Hubo pálidos intentos de recordar su “parte buena”, que la tuvo, como atestigua la gratitud del exilio chileno tras el asesinato de Salvador Allende y la instauración de la cruel dictadura. Amaba a Mao y tenía un altar para él y Allende en su recámara en Los Pinos. Farol de la calle, promovía iniciativas “correctas” y “progresistas” en los foros internacionales, mientras en el frente interno mantenía una despiadada “guerra sucia” contra la oposición política armada o radical, la cual respondía directamente a sus acciones genocidas: las masacres del 2 de octubre de 1968 y el 10 de junio de 1971. La guerra sucia fue un espejo de su culpa.
Cultivó una base firme de artistas e intelectuales (“Echeverría o el fascismo”, proclamaría Fernando Benítez). Dio impulso a un admirable y politizado “nuevo cine”. Paladín del tercermundismo liberador, se ganó a Fuentes, a Siqueiros, a Garibay, aunque hundió al Excélsior de Julio Scherer.
También inauguró puentes, unidades habitacionales, aeropuertos, como cualquier presidente. Reclutó con éxito a indígenas dóciles con el Plan Huicot para los entonces llamados huicholes, entregó el corazón de la selva a los diezmados lacandones, canonizó las “artesanías”. Dotó de tierras a quien las quisiera a lo largo de la frontera con Guatemala. Inventó Cancún. Obsesivamente trató de limpiar la sangre de sus manos. ¿Merecía el vituperio multitudinario en las redes, el escrache final contra el único presidente llevado al banquillo en la historia moderna por crímenes de lesa humanidad? Supongo que sí.
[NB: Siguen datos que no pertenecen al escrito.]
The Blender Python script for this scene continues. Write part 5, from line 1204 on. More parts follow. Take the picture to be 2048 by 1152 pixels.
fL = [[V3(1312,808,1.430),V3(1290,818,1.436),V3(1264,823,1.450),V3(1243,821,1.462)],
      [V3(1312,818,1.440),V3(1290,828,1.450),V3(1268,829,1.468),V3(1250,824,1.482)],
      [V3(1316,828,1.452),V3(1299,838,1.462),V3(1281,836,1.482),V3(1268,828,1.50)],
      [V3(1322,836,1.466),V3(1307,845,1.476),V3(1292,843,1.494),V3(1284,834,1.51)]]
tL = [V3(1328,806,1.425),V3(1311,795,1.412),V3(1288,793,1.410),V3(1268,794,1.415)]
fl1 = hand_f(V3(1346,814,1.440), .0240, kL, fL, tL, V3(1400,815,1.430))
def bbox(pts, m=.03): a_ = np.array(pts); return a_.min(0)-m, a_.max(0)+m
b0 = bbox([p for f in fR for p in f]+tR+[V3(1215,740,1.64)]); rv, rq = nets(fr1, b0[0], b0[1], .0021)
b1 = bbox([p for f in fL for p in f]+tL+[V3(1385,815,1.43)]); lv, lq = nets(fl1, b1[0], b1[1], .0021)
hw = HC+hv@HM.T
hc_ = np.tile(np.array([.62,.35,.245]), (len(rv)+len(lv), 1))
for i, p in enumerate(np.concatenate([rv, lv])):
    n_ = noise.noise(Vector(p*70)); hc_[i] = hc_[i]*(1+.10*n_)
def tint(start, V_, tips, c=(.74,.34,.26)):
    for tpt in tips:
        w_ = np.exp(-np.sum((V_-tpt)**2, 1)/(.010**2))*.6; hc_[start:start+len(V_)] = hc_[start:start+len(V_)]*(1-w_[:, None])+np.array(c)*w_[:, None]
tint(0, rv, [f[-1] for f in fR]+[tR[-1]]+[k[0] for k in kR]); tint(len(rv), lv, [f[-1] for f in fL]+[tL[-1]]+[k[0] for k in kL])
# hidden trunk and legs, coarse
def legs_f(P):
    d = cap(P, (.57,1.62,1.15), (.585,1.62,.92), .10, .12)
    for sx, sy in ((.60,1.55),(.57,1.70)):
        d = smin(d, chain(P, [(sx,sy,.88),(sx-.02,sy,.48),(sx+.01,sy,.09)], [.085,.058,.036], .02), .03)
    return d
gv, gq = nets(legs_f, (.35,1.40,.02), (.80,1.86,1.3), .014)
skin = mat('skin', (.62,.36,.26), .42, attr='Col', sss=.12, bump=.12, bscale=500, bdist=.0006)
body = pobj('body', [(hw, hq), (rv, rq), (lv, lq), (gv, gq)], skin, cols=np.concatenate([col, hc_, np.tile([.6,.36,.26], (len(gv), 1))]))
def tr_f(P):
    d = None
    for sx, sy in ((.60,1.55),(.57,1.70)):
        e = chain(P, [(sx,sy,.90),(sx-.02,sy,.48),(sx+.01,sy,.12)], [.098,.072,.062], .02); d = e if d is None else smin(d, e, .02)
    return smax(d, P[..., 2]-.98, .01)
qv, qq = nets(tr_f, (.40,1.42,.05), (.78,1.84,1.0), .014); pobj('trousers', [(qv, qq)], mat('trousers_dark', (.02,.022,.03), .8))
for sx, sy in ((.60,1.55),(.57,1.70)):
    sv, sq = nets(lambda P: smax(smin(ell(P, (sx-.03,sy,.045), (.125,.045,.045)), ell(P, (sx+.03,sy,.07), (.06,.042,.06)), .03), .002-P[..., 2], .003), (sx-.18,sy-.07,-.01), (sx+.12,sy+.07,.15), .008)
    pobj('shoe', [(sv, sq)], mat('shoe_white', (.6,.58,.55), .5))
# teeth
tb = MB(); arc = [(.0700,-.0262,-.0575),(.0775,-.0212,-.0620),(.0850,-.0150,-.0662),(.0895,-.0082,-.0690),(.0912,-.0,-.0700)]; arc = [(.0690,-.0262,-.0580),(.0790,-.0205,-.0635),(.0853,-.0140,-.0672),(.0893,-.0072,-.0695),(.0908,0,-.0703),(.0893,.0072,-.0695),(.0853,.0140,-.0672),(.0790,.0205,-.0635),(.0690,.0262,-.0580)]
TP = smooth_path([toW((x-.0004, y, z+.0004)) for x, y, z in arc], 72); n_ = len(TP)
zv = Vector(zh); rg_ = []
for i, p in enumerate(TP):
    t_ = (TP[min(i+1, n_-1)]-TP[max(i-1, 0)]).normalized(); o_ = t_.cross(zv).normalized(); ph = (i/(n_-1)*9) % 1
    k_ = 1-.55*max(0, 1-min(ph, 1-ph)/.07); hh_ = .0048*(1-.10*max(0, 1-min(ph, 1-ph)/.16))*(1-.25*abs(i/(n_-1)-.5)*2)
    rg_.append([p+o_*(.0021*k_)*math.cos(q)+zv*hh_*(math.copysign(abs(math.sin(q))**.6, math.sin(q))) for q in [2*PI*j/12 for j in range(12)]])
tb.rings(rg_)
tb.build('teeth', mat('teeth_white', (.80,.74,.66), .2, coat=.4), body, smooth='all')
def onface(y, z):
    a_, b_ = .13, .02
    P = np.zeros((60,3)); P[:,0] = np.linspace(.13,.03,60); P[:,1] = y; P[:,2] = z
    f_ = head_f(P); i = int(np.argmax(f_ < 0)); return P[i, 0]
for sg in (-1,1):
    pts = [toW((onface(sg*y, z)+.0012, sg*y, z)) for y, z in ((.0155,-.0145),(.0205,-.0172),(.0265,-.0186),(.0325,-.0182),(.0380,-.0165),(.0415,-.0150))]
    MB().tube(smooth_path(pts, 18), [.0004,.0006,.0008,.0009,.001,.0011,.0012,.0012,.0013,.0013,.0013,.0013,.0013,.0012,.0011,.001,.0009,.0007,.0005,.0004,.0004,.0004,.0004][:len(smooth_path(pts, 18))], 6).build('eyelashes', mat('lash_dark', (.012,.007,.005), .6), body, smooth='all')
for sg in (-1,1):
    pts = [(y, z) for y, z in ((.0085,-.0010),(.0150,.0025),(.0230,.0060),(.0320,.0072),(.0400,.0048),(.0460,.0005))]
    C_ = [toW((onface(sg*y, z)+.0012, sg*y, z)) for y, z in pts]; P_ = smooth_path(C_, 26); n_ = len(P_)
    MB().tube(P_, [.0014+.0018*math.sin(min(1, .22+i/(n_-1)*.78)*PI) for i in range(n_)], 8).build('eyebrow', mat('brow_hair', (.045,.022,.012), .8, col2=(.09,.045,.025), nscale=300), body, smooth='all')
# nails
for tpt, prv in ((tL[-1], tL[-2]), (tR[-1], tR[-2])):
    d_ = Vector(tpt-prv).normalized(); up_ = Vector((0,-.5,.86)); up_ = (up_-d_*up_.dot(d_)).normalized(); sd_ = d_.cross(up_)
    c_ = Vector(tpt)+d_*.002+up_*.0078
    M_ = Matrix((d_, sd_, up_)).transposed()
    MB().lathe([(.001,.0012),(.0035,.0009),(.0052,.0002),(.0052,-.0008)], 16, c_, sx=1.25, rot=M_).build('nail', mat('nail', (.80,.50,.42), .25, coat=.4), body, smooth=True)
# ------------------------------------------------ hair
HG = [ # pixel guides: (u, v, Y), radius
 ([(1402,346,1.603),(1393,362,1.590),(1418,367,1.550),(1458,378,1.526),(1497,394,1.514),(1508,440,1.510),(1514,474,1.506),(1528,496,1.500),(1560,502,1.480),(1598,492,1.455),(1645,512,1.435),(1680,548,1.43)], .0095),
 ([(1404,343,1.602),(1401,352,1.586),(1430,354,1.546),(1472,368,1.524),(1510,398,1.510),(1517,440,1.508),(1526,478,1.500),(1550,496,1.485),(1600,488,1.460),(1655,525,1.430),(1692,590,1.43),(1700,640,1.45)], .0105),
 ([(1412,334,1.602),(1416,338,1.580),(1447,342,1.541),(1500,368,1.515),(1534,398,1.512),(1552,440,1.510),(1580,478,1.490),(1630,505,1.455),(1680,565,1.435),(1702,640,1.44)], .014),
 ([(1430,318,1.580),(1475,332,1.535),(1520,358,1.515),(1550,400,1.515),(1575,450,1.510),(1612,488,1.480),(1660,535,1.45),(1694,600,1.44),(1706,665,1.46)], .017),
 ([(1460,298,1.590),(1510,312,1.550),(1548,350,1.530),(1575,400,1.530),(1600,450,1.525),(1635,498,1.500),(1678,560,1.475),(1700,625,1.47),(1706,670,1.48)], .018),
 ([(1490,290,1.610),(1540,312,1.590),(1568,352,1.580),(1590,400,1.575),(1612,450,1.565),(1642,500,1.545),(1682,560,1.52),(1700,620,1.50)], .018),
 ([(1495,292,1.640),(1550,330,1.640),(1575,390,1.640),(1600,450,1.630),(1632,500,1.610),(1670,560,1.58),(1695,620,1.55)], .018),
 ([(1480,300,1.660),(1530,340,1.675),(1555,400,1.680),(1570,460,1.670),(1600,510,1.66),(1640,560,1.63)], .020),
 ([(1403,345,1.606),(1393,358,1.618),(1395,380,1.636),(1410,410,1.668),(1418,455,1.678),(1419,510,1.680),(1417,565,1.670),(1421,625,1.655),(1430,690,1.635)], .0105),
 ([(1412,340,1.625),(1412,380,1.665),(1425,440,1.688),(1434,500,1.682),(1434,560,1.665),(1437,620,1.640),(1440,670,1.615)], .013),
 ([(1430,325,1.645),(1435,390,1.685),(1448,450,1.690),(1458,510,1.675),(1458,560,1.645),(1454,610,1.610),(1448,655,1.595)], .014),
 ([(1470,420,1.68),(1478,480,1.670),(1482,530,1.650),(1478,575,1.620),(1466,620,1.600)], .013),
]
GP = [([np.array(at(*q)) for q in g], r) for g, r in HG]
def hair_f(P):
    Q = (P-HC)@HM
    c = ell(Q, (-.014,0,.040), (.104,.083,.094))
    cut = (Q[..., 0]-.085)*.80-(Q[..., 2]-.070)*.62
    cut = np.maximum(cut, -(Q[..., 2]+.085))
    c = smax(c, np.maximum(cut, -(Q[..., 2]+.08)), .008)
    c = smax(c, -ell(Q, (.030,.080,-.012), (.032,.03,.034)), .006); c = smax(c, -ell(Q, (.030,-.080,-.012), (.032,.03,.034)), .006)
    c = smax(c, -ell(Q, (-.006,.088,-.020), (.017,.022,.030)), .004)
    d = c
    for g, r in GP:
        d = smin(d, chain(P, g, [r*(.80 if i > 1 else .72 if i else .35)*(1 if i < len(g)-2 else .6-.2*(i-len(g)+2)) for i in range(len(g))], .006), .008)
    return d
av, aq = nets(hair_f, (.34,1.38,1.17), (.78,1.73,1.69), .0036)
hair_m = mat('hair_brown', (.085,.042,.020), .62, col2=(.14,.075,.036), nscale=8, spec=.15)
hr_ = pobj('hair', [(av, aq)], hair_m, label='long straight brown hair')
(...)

Sin relación directa con estos dos asuntos, el actual clima de crispación opinatoria se ve atizado por los discursos antagonizantes y nada sutiles del oficialismo y sus opositores de derecha que buscan recuperar el poder político (el otro nunca lo perdieron). La vocinglería de los políticos profesionales, reflejada en medios y redes, sirve para ocultar y descalificar resistencias desafiantes y trascendentes, las verdaderas alternativas que nacen de la temida “comunidad” y que los partidos desdeñan. Sin las grandilocuencias de la nación única y gloriosa (aunque tampoco se molestan en negarla), resulta incómoda porque pone en primer plano la comunidad y el territorio que la sustenta.
Aventurando una digresión, pensemos en los caprichos de la memoria. ¿Qué hace de LEA un villano genocida a los ojos de todos, mientras Ernesto Zedillo, que es otro, pasa por administrador eficiente durante la cresta neoliberal cuyas zonas oscuras la opinión pública tiende a ignorar? El día que muera es improbable que reciba una paliza mediática comparable a la que acompañó a LEA en su deceso.
Ambos fueron incondicionales del sistema, soldados del PRI. Uno “nacionalista”, el otro “globalifílico”. Zedillo es un genocida en la misma escala que LEA. ¿La diferencia consiste acaso en que no mató estudiantes ni gente de clase media, sino campesinos indígenas sin rostro en Chiapas, Oaxaca y Guerrero? ¿No es Acteal un paradigma de crimen masivo y de Estado?
Tales son los caprichos del odio, forma extrema y fugaz del juicio histórico. Echeverría vivió cuatro décadas execrado y así lo despedimos. Llegada su hora, Zedillo solamente se hundirá en un blando olvido. Impunes ambos.